The real point, of course, is that none of it is serious. The Wafd leader, I am certain, has not given a minute’s thought to how exactly we’re supposed to throw Israel into the sea; and — even worse — no one really expects him to. Rhetoric is all, and the more bombastic, irrational and vacuous, the merrier. It’s no different than the 800 million guns that one Egyptian newspaper promised Sharon soon after his election, in a banner headline, or the (I don’t know how many) other tens of millions of human bombs that our Jihadist friends keep threatening to unleash against the Jews and their Crusading allies. No different, for that matter, than the calls for a general Arab/Islamic war against the Zionist enemy. In each and every Arab-Israeli war during the past fifty years Israel had more forces in the field of battle than the combined Arab forces. Yet we — no less than the Zionist propaganda machine — love to reiterate the hundreds of millions of Arabs (even Comoros at the other end of Africa is a member of the League) and Muslims, supposedly at our beck and call for a final showdown with the enemy.

It goes on and on. The same drab, unbearably hot and smoke-filled conference halls. The same aged and aging leaders (with the odd minor change, at the hand of God) lined solemnly, if somewhat ungracefully, behind panels that are often too small to accommodate either their numbers or girths. The same overheated “youth” activists, shouting the same slogans. And everyone enacting the same, long-rehearsed, farce.

Usually, it goes something like this: The youth (many of whom are now well past middle age) eventually begin to hysterically insist that the few hundred attendants should “march out on the street”, presumably to “awaken the masses”, most of whom — this particular drama usually takes place around 11pm — are getting ready for bed or are already in it. The older and allegedly wiser party functionaries insist, no less hysterically, that emergency law is in force, and that to go out “on the street” would be adventurism and provocation in the extreme. Shouting matches are engaged in; accusations hurled, the odd scuffle breaks out. And yet, for all its heatedness, both parties to the fracas must be fully aware that it is futile.

Everyone is play-acting, including the state. The streets around the party offices hosting the rally are a battle zone, except that there is no battle. Truckloads of helmeted anti-riot squads are everywhere. Other police trucks hold dozens of civilian-clad, stick-wielding “special” anti-rioters, who appear even more fearful, if only because they are better nourished and less bewildered than their black-uniformed counterparts. Walkie-talkies gripped tightly in their hands, police officers, from generals down, move hither and thither, looking grim and busy. And, of course, there are the inevitable plain-clothed State Security Intelligence officers, sitting around, smirking and exchanging the odd joke with passing activists.

The few hundred solidarity rally activists like to think of themselves as “the vanguard of the nation”, and as such, take themselves extremely seriously.
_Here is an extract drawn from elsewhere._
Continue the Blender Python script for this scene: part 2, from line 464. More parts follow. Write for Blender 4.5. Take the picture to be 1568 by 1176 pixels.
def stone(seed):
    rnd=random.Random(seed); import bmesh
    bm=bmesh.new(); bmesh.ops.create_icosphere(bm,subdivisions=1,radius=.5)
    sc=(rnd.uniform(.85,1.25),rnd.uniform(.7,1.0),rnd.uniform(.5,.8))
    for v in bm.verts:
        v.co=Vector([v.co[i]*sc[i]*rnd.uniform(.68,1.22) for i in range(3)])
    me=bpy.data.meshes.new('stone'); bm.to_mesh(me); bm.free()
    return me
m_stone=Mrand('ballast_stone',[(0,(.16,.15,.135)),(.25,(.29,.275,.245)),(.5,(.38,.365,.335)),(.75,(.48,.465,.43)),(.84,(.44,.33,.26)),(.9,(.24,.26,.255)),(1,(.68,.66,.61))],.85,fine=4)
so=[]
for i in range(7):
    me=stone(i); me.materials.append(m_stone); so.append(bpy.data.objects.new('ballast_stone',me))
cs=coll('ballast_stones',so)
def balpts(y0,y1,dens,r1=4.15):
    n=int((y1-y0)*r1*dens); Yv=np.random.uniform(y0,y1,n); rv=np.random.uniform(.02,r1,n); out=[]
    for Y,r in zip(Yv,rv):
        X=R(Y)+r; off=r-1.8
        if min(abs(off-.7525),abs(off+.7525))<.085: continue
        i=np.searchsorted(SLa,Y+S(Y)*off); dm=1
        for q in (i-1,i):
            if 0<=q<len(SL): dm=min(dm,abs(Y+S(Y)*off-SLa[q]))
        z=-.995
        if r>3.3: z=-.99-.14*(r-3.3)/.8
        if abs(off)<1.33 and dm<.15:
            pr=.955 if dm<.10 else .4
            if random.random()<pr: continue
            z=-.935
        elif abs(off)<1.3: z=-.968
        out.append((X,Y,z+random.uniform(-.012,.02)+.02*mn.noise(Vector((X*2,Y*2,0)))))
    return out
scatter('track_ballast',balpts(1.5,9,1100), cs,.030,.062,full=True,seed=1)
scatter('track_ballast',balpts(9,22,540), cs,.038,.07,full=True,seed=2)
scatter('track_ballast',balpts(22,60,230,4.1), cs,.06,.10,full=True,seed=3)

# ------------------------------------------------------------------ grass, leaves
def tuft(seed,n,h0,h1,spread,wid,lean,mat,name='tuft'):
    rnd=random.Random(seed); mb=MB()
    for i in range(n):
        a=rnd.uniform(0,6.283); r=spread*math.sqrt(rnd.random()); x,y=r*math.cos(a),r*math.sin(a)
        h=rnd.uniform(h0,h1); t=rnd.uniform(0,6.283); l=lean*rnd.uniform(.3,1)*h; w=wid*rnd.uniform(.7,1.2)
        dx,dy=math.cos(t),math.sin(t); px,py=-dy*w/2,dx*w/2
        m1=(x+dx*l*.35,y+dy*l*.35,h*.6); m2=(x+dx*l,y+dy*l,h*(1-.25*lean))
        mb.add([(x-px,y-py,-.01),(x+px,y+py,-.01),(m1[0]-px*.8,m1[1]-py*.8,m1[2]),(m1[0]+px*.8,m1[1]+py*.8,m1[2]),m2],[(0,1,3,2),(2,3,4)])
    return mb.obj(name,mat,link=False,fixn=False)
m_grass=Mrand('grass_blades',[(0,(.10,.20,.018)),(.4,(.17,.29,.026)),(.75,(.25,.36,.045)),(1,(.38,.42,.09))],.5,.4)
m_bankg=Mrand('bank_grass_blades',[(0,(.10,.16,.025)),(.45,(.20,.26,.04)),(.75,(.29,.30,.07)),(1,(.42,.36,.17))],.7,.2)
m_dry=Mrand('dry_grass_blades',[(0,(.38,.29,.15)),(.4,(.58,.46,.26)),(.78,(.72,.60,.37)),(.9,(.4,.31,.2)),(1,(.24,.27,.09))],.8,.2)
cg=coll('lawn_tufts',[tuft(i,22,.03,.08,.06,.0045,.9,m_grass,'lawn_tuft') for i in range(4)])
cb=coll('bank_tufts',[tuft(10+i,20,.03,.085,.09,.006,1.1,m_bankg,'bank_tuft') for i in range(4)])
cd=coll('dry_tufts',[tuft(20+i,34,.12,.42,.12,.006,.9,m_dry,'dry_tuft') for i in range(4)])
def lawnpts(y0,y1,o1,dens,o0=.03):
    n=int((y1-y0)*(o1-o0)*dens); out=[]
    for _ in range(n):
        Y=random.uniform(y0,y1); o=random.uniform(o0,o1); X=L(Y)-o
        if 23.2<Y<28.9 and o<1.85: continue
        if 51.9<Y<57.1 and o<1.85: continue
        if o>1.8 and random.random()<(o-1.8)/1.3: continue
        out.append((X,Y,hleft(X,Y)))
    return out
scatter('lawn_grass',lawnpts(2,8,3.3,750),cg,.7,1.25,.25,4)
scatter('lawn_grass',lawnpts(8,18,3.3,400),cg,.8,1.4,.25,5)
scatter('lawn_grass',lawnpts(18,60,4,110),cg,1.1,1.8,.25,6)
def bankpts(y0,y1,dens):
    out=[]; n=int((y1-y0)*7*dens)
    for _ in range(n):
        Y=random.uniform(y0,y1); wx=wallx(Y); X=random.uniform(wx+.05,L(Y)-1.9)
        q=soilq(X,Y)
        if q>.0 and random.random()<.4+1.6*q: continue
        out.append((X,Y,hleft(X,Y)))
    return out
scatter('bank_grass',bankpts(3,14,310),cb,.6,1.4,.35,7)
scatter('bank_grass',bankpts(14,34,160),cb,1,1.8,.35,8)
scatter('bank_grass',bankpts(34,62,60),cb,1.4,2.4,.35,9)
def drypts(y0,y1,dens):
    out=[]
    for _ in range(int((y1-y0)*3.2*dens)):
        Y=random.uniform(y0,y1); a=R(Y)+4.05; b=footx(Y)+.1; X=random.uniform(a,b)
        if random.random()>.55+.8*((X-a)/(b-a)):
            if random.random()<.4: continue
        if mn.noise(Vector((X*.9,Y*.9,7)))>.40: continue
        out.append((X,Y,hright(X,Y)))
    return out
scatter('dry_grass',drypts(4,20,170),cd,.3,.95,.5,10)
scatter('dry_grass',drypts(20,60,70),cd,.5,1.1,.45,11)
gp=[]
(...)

The police, for reasons of their own, are happy to oblige. They tend to deploy something in the order of two dozen anti-riot personnel per potential demonstrator. There is a bitter irony in all this. Arguably, the Egyptian people’s solidarity sentiments with the Palestinians have never been stronger than they are today. The energy expressed by university and high school students during the first weeks of the Intifada, and the general sentiment on the street until today have been without parallel since the early seventies — and then it was occupied Egyptian territory, rather than solidarity with the Palestinians, that topped people’s concerns. The nation’s political and cultural intelligentsia could not hope for better conditions to organise an effective and powerful solidarity movement. Seven months after the outbreak of the Intifada, though, it continues to show a decided preference for hot air.

Presumably, we’re going to shout the Israelis into the sea.

Mr. Hani Shukrallah is Managing Editor of Al-Ahram Weekly.